How Does Company Culture Really Impact the Bottom Line?

Company culture has a big impact on talent recruitment and retention, and it promotes contribution and collaboration.

Curating a company culture that promotes freethinking and a multi-generational workforce directly impacts a company’s bottom line. More companies are focusing on workplace culture and atmosphere. TruAmerica Multifamily, for instance, has hired Eryn Mack, Ed.D, as director of human resources to focus on creating a culture of independent thinkers and collaboration. Such a culture will encourage contributions to projects and produce stronger, quality work.

“Company culture has the ability to galvanize employees in a stronger company commitment through shared and equitable values,” Mack tells Globest.com. “At TruAmerica, we are laser focused on encouraging our employees to be independent thinkers and providing them with exceptional opportunities to collaborate with their co-workers in order to achieve dynamic personal and corporate results. Our employees are empowered to contribute to the full lifecycle of their work, which directly impacts the bottom line.”
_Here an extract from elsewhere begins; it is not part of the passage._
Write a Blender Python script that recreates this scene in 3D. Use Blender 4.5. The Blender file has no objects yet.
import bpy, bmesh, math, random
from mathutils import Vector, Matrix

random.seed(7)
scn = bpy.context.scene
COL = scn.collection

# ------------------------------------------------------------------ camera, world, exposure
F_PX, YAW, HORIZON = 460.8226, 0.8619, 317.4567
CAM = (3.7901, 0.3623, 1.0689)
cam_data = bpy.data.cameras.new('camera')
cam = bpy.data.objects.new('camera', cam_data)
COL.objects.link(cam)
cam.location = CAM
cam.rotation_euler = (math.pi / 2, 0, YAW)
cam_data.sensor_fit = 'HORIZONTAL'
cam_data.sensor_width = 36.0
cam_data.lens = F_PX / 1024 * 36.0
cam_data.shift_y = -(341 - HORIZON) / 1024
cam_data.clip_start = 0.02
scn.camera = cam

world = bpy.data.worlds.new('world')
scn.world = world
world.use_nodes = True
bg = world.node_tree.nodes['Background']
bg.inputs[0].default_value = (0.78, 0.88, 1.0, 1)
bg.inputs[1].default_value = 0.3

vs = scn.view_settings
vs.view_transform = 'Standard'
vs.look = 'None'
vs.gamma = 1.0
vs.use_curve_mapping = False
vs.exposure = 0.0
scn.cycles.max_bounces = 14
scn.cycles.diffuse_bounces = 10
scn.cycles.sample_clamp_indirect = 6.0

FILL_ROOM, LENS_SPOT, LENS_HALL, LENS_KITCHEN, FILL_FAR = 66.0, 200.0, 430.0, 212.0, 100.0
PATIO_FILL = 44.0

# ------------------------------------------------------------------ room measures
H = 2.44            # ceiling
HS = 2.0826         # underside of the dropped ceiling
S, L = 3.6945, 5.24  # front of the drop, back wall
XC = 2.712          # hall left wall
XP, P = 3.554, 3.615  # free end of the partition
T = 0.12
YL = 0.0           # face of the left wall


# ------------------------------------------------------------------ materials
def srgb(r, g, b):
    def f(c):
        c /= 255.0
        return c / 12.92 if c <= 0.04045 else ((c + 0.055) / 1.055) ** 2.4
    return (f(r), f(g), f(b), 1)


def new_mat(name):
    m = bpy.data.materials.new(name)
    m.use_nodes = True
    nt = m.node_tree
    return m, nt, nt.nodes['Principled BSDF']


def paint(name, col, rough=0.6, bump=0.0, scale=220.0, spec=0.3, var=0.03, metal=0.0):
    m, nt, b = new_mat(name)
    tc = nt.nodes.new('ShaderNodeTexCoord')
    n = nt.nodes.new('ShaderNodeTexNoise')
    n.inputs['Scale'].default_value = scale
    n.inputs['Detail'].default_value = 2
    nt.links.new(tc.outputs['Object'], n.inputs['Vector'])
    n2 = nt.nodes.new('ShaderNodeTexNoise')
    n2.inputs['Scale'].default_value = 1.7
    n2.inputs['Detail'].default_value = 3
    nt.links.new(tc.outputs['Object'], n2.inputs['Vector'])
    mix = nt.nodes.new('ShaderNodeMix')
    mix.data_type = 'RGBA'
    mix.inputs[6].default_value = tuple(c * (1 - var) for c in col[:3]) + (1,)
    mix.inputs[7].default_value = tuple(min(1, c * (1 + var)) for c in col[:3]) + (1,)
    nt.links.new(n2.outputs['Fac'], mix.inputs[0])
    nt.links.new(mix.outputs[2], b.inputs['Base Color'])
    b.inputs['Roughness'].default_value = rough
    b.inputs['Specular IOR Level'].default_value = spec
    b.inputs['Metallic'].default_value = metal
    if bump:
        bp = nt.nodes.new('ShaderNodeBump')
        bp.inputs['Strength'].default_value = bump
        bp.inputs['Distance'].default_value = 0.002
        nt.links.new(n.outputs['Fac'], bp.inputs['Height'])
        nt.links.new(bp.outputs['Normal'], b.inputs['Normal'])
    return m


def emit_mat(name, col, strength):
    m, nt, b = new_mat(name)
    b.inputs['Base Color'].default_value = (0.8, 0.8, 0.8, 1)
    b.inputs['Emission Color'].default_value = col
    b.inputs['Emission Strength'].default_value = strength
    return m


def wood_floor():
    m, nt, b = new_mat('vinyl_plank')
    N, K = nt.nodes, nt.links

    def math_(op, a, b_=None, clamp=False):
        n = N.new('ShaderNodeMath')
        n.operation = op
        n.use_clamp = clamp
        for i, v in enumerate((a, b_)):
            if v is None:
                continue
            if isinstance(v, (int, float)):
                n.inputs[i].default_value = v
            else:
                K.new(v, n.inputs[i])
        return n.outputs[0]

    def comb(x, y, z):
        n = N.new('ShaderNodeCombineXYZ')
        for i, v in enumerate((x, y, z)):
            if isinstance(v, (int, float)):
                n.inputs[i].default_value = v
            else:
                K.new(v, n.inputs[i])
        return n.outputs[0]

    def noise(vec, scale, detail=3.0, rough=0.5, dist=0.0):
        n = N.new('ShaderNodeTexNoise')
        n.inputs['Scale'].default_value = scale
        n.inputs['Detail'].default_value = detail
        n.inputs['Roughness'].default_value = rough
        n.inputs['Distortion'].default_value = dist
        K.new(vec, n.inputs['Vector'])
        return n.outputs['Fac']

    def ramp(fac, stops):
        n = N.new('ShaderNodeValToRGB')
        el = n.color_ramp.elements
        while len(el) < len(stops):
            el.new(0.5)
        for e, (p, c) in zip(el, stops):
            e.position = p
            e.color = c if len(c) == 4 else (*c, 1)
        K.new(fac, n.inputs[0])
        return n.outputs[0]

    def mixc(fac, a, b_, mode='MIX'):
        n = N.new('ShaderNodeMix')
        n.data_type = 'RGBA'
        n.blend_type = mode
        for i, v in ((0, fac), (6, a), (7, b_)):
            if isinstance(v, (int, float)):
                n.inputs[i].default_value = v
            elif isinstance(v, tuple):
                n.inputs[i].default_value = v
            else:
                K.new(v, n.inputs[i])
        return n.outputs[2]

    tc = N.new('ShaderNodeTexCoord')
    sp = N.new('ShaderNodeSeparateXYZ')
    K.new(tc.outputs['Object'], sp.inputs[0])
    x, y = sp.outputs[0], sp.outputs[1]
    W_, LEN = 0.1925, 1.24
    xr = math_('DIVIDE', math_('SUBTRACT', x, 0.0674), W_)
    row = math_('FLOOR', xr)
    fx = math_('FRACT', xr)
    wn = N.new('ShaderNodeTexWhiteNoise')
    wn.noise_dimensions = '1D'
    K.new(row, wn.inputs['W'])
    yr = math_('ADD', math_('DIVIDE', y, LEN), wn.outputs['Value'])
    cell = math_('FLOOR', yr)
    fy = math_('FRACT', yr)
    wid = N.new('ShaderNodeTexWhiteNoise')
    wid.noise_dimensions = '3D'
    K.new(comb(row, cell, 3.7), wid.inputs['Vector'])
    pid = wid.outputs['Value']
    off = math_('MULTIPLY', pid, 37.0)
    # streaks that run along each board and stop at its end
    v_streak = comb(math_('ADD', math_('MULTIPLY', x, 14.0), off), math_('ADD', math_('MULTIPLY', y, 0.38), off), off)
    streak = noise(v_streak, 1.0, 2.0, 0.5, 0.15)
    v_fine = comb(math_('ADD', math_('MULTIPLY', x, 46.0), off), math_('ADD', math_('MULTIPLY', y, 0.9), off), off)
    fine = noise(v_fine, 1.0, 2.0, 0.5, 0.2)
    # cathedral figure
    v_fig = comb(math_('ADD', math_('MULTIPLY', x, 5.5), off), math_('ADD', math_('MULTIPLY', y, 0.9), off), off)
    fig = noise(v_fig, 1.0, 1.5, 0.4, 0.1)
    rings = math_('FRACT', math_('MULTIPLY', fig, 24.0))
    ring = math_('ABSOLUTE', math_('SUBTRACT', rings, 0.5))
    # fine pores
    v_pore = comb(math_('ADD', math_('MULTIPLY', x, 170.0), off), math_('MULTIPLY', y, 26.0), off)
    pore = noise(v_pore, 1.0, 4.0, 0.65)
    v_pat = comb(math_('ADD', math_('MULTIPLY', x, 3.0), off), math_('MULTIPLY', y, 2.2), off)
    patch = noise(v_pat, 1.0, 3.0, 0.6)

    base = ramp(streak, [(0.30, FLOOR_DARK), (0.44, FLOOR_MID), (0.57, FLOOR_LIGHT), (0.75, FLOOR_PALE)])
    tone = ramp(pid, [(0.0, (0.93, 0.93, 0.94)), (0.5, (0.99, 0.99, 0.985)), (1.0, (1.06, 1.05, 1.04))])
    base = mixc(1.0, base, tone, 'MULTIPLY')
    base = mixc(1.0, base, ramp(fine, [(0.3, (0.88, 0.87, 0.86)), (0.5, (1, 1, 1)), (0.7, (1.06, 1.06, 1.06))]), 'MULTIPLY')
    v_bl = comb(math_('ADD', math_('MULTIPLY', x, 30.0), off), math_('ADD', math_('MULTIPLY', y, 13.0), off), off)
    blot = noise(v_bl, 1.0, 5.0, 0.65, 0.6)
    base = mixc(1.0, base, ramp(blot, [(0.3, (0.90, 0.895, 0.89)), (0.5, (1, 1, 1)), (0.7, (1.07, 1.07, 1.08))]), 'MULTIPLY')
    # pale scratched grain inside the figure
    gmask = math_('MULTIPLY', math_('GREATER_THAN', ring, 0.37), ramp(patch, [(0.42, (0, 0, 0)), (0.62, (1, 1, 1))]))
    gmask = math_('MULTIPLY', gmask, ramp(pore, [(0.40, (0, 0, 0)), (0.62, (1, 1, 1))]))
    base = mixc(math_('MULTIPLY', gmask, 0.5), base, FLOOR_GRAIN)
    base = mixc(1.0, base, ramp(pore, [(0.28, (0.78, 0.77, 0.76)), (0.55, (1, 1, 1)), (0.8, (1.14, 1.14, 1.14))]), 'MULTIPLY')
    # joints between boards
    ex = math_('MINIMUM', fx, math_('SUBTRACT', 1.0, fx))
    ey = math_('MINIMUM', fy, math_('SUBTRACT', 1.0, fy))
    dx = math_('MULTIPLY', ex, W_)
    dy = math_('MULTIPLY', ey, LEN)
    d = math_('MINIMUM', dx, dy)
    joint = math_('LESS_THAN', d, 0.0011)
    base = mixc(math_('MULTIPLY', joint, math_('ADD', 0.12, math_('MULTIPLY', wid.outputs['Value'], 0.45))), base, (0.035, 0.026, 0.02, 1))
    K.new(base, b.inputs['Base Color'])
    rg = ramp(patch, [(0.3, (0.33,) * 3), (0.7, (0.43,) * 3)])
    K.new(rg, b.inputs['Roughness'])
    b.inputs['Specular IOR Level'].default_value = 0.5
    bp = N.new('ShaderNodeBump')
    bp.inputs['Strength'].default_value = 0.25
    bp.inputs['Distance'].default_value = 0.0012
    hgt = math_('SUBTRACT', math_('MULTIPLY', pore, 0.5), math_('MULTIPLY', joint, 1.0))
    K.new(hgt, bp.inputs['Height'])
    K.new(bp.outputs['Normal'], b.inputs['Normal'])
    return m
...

While company culture has become a buzz phrase in the office sector—second only to creative office—developing a cohesive and inclusive culture shouldn’t be considered a barrier. “It is simply conditioning a team to work together and establish norms through shared values and responsibility,” says Mack. “The first step for senior leadership is to “back off” and allow people to do what they were hired to do.  Let them showcase their capabilities. The end goal is to demonstrate a responsible and linear approach between employees and senior leadership.  This leads to a healthy equilibrium of trust, empowerment, autonomy and accountability.”

While this is a growing trend, there are still slow adopters. Particularly larger companies have been hesitant to join the movement. Still, forward thinking companies understand the importance of company culture. “Larger companies appear to react slowly and they can be restricted by preferred habits developed over the long-term,” Mack adds. “Smaller companies are quicker to adopt these more agile and real-time workplaces strategies. Regardless of size, the smarter companies are examining ways to improve company culture.”
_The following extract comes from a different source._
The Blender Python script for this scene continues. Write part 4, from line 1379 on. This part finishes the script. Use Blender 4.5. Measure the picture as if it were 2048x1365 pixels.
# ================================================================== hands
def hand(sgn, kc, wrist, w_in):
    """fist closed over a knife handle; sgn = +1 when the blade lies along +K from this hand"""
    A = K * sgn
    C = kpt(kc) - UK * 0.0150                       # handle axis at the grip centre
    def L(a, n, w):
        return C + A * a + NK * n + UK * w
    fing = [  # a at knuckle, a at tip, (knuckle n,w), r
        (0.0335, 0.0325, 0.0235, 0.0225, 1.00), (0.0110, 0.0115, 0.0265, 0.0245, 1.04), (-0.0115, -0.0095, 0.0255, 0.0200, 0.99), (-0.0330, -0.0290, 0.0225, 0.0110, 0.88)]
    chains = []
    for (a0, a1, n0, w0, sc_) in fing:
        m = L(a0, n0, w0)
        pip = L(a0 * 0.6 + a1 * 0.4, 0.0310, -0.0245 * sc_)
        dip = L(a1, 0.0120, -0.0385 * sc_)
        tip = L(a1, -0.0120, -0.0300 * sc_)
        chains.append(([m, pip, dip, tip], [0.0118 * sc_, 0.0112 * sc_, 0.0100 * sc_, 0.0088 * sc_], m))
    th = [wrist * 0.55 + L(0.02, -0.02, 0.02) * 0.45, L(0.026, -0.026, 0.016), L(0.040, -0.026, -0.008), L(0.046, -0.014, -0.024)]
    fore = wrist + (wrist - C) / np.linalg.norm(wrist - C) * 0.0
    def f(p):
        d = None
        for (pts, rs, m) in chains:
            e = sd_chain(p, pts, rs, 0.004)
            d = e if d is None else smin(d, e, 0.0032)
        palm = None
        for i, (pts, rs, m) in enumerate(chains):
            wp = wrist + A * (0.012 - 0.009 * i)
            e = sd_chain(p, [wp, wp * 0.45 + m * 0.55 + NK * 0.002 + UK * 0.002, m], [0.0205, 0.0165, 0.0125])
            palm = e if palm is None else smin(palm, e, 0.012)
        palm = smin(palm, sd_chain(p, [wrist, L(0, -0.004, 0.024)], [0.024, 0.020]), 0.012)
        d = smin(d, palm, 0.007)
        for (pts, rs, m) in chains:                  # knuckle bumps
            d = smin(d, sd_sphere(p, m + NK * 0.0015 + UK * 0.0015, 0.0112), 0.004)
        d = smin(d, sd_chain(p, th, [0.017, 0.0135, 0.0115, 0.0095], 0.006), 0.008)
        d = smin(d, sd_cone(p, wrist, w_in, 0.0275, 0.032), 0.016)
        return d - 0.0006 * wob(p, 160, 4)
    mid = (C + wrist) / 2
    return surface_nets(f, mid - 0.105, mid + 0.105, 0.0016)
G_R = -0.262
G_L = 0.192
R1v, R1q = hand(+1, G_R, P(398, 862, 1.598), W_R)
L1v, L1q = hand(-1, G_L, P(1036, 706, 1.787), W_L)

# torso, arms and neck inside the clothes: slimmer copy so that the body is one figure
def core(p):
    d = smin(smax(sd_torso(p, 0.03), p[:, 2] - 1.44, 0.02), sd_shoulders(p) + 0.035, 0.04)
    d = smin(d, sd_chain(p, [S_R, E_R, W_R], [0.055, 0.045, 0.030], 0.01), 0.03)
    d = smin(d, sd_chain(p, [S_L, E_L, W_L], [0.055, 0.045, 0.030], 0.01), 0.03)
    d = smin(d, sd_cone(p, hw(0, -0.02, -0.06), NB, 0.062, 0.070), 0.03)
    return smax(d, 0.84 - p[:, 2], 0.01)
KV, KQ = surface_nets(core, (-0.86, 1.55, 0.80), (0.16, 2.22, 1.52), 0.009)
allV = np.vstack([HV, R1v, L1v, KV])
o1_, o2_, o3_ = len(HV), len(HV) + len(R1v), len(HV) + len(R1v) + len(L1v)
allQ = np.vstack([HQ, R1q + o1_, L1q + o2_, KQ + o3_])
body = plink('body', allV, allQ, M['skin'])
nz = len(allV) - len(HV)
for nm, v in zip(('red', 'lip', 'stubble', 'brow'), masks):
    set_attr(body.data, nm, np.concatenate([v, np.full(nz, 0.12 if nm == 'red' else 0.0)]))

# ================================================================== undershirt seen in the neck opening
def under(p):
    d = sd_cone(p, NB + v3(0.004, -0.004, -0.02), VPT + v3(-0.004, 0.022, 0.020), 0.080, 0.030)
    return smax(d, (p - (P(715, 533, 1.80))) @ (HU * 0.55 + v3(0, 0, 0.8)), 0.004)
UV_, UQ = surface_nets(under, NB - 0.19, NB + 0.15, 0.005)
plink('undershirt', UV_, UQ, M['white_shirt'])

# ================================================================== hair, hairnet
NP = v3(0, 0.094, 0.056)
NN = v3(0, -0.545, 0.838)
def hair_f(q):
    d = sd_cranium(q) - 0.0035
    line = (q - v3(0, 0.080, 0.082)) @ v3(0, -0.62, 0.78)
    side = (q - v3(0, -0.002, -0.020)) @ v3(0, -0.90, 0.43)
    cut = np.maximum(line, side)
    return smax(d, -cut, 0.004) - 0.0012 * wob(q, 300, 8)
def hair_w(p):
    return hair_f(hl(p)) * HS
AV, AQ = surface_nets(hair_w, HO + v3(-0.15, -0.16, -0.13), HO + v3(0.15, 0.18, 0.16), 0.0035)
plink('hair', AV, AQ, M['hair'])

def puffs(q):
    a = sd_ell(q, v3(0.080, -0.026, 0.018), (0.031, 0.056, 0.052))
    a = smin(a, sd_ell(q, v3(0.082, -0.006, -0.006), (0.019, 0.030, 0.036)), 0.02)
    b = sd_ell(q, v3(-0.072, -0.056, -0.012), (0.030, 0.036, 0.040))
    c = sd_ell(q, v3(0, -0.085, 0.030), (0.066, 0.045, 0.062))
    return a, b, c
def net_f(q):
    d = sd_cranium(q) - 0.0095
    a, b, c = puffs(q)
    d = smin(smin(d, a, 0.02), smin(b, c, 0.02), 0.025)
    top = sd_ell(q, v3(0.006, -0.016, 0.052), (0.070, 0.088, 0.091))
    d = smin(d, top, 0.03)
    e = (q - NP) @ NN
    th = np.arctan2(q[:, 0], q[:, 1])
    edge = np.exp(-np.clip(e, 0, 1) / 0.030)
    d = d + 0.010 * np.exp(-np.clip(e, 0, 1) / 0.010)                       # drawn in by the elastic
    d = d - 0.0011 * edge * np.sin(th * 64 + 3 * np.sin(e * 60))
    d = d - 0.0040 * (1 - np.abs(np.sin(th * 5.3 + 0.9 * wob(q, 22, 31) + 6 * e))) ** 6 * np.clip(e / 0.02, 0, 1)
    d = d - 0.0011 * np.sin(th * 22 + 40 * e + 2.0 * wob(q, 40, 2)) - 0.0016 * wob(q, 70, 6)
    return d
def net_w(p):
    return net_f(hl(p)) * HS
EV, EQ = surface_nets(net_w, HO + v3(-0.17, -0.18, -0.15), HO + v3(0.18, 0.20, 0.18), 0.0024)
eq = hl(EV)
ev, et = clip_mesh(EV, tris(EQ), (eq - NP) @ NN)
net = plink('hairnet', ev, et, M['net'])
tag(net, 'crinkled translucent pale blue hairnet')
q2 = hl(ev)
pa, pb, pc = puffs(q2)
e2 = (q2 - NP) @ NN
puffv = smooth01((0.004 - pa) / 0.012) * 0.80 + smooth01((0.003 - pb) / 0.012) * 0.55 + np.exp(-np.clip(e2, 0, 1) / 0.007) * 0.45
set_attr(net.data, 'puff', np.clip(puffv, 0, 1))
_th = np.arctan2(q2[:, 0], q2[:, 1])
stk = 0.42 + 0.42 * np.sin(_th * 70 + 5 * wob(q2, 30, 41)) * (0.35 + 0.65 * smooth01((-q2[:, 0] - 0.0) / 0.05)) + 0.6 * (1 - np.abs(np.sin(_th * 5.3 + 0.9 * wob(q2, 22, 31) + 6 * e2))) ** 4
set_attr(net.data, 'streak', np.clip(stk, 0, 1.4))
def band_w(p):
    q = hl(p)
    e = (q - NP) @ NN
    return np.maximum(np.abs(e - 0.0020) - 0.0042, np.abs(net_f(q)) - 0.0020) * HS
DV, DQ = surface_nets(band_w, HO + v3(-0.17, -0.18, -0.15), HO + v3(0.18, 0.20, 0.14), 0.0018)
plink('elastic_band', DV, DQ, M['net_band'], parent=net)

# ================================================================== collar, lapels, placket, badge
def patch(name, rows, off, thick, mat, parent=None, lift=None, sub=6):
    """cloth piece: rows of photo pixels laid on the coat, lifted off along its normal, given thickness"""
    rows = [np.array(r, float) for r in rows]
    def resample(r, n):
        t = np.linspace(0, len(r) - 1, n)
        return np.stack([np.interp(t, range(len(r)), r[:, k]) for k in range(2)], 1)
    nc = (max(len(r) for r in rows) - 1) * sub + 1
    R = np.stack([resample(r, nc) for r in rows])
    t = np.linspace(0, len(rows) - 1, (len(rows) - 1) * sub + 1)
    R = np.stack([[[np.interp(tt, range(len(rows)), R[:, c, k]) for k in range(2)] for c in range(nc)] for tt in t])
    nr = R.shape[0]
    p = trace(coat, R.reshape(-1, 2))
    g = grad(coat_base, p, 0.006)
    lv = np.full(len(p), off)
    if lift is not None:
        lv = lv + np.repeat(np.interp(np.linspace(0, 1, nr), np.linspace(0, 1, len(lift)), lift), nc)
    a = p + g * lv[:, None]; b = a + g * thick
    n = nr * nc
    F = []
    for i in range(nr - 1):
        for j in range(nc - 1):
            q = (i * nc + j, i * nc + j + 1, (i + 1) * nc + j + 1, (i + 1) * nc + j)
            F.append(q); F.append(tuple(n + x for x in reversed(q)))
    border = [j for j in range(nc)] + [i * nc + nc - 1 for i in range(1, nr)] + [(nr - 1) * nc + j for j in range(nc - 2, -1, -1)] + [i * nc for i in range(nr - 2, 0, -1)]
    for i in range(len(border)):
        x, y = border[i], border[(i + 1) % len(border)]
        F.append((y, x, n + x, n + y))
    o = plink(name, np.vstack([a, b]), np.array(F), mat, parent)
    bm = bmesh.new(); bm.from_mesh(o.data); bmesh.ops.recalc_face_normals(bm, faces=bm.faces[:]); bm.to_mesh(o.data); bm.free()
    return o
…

Companies looking to curate the right culture should start with recruiting the right people and promoting inclusion within. “The first step is a two-pronged approach, which addresses recruiting and curating a culture of inclusion,” says Mack. “We have moved recruitment in-house and have enabled our teams to participate in the decision of those they believe best demonstrate our core values. This approach allows for a more diverse perspective on hiring, enables ongoing creativity and reduces the time to hire.”

At TruAmerica, this is the approach that Mack is taking to create the right culture at the firm. Starting with the current workforce, she is working to promote inclusion and communication, and employees have responded enthusiastically. “To further a culture of inclusion we have taken steps to reduce barriers that restrict solution-based thinking,” she says. “We have taken a step back and enabled employees to communicate not only what is working, but just as importantly, if not more so, what is not working. This approach has been received positively by employees because of our continued commitment to close gaps in efficiency. Employees at TruAmerica appreciate the simplicity and they have embraced the ability to have more control over their experience.”